• Exercise requirements
Retype the complete listing exactly as it appears.

# Start of Material

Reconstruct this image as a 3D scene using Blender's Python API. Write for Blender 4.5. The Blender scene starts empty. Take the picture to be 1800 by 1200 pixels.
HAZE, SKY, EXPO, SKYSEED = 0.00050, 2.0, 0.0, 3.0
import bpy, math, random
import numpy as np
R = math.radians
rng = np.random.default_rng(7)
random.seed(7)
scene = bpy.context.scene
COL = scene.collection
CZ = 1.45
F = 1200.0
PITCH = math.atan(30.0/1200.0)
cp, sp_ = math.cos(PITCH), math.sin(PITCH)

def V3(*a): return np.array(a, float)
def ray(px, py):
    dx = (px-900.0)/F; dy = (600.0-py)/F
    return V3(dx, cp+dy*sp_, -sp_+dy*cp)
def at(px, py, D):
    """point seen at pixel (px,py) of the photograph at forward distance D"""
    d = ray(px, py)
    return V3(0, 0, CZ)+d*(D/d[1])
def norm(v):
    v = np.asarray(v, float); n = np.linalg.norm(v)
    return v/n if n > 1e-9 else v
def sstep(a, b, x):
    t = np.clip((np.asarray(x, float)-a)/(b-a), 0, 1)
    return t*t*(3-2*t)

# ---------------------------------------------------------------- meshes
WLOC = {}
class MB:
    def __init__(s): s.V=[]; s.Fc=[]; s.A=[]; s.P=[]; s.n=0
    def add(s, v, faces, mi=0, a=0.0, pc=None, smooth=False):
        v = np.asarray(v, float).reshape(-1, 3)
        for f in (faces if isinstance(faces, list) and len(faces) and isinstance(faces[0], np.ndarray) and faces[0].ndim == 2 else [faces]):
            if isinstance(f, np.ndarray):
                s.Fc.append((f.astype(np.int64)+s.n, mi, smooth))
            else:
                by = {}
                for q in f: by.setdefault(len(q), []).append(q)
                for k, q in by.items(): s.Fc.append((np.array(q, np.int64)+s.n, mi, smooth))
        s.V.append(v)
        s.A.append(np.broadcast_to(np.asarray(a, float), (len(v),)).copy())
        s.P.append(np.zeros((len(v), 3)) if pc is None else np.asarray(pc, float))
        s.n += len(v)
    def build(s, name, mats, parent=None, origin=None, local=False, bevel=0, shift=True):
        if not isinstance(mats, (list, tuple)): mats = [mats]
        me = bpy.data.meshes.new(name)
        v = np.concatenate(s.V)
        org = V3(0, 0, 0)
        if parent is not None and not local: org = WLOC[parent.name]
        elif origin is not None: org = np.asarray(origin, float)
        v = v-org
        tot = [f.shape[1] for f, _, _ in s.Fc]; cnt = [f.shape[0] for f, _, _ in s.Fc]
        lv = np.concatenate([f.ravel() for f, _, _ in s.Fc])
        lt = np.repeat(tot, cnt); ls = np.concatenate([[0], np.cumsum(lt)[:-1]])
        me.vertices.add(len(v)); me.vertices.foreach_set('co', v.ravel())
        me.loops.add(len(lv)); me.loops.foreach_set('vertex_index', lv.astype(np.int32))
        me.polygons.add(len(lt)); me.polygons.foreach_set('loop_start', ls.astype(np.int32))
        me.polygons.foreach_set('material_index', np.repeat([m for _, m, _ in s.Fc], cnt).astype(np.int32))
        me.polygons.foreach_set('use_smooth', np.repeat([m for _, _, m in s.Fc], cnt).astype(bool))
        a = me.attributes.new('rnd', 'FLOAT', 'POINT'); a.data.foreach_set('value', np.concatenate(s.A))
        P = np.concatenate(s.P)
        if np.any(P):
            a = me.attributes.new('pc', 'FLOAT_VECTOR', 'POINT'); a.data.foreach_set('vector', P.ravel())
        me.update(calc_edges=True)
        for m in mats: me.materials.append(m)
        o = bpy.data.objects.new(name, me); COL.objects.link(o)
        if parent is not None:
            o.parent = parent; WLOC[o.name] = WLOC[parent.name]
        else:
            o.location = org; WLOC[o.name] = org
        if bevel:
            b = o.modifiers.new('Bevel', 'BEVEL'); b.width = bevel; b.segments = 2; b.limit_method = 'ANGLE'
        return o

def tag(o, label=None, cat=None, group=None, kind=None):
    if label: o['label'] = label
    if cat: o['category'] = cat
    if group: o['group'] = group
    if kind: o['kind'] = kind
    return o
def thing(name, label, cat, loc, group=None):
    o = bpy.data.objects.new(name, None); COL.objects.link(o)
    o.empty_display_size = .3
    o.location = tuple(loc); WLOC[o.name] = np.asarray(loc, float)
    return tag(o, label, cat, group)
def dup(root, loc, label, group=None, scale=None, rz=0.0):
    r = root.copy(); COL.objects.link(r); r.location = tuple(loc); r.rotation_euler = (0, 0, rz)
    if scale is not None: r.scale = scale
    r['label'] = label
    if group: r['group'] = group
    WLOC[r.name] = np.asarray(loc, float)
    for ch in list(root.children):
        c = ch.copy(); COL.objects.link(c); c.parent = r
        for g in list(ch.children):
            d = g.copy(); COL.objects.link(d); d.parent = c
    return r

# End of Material

• Task answer
Reconstruct this image as a 3D scene using Blender's Python API. Write for Blender 4.5. The Blender scene starts empty. Take the picture to be 1800 by 1200 pixels.
HAZE, SKY, EXPO, SKYSEED = 0.00050, 2.0, 0.0, 3.0
import bpy, math, random
import numpy as np
R = math.radians
rng = np.random.default_rng(7)
random.seed(7)
scene = bpy.context.scene
COL = scene.collection
CZ = 1.45
F = 1200.0
PITCH = math.atan(30.0/1200.0)
cp, sp_ = math.cos(PITCH), math.sin(PITCH)

def V3(*a): return np.array(a, float)
def ray(px, py):
    dx = (px-900.0)/F; dy = (600.0-py)/F
    return V3(dx, cp+dy*sp_, -sp_+dy*cp)
def at(px, py, D):
    """point seen at pixel (px,py) of the photograph at forward distance D"""
    d = ray(px, py)
    return V3(0, 0, CZ)+d*(D/d[1])
def norm(v):
    v = np.asarray(v, float); n = np.linalg.norm(v)
    return v/n if n > 1e-9 else v
def sstep(a, b, x):
    t = np.clip((np.asarray(x, float)-a)/(b-a), 0, 1)
    return t*t*(3-2*t)

# ---------------------------------------------------------------- meshes
WLOC = {}
class MB:
    def __init__(s): s.V=[]; s.Fc=[]; s.A=[]; s.P=[]; s.n=0
    def add(s, v, faces, mi=0, a=0.0, pc=None, smooth=False):
        v = np.asarray(v, float).reshape(-1, 3)
        for f in (faces if isinstance(faces, list) and len(faces) and isinstance(faces[0], np.ndarray) and faces[0].ndim == 2 else [faces]):
            if isinstance(f, np.ndarray):
                s.Fc.append((f.astype(np.int64)+s.n, mi, smooth))
            else:
                by = {}
                for q in f: by.setdefault(len(q), []).append(q)
                for k, q in by.items(): s.Fc.append((np.array(q, np.int64)+s.n, mi, smooth))
        s.V.append(v)
        s.A.append(np.broadcast_to(np.asarray(a, float), (len(v),)).copy())
        s.P.append(np.zeros((len(v), 3)) if pc is None else np.asarray(pc, float))
        s.n += len(v)
    def build(s, name, mats, parent=None, origin=None, local=False, bevel=0, shift=True):
        if not isinstance(mats, (list, tuple)): mats = [mats]
        me = bpy.data.meshes.new(name)
        v = np.concatenate(s.V)
        org = V3(0, 0, 0)
        if parent is not None and not local: org = WLOC[parent.name]
        elif origin is not None: org = np.asarray(origin, float)
        v = v-org
        tot = [f.shape[1] for f, _, _ in s.Fc]; cnt = [f.shape[0] for f, _, _ in s.Fc]
        lv = np.concatenate([f.ravel() for f, _, _ in s.Fc])
        lt = np.repeat(tot, cnt); ls = np.concatenate([[0], np.cumsum(lt)[:-1]])
        me.vertices.add(len(v)); me.vertices.foreach_set('co', v.ravel())
        me.loops.add(len(lv)); me.loops.foreach_set('vertex_index', lv.astype(np.int32))
        me.polygons.add(len(lt)); me.polygons.foreach_set('loop_start', ls.astype(np.int32))
        me.polygons.foreach_set('material_index', np.repeat([m for _, m, _ in s.Fc], cnt).astype(np.int32))
        me.polygons.foreach_set('use_smooth', np.repeat([m for _, _, m in s.Fc], cnt).astype(bool))
        a = me.attributes.new('rnd', 'FLOAT', 'POINT'); a.data.foreach_set('value', np.concatenate(s.A))
        P = np.concatenate(s.P)
        if np.any(P):
            a = me.attributes.new('pc', 'FLOAT_VECTOR', 'POINT'); a.data.foreach_set('vector', P.ravel())
        me.update(calc_edges=True)
        for m in mats: me.materials.append(m)
        o = bpy.data.objects.new(name, me); COL.objects.link(o)
        if parent is not None:
            o.parent = parent; WLOC[o.name] = WLOC[parent.name]
        else:
            o.location = org; WLOC[o.name] = org
        if bevel:
            b = o.modifiers.new('Bevel', 'BEVEL'); b.width = bevel; b.segments = 2; b.limit_method = 'ANGLE'
        return o

def tag(o, label=None, cat=None, group=None, kind=None):
    if label: o['label'] = label
    if cat: o['category'] = cat
    if group: o['group'] = group
    if kind: o['kind'] = kind
    return o
def thing(name, label, cat, loc, group=None):
    o = bpy.data.objects.new(name, None); COL.objects.link(o)
    o.empty_display_size = .3
    o.location = tuple(loc); WLOC[o.name] = np.asarray(loc, float)
    return tag(o, label, cat, group)
def dup(root, loc, label, group=None, scale=None, rz=0.0):
    r = root.copy(); COL.objects.link(r); r.location = tuple(loc); r.rotation_euler = (0, 0, rz)
    if scale is not None: r.scale = scale
    r['label'] = label
    if group: r['group'] = group
    WLOC[r.name] = np.asarray(loc, float)
    for ch in list(root.children):
        c = ch.copy(); COL.objects.link(c); c.parent = r
        for g in list(ch.children):
            d = g.copy(); COL.objects.link(d); d.parent = c
    return r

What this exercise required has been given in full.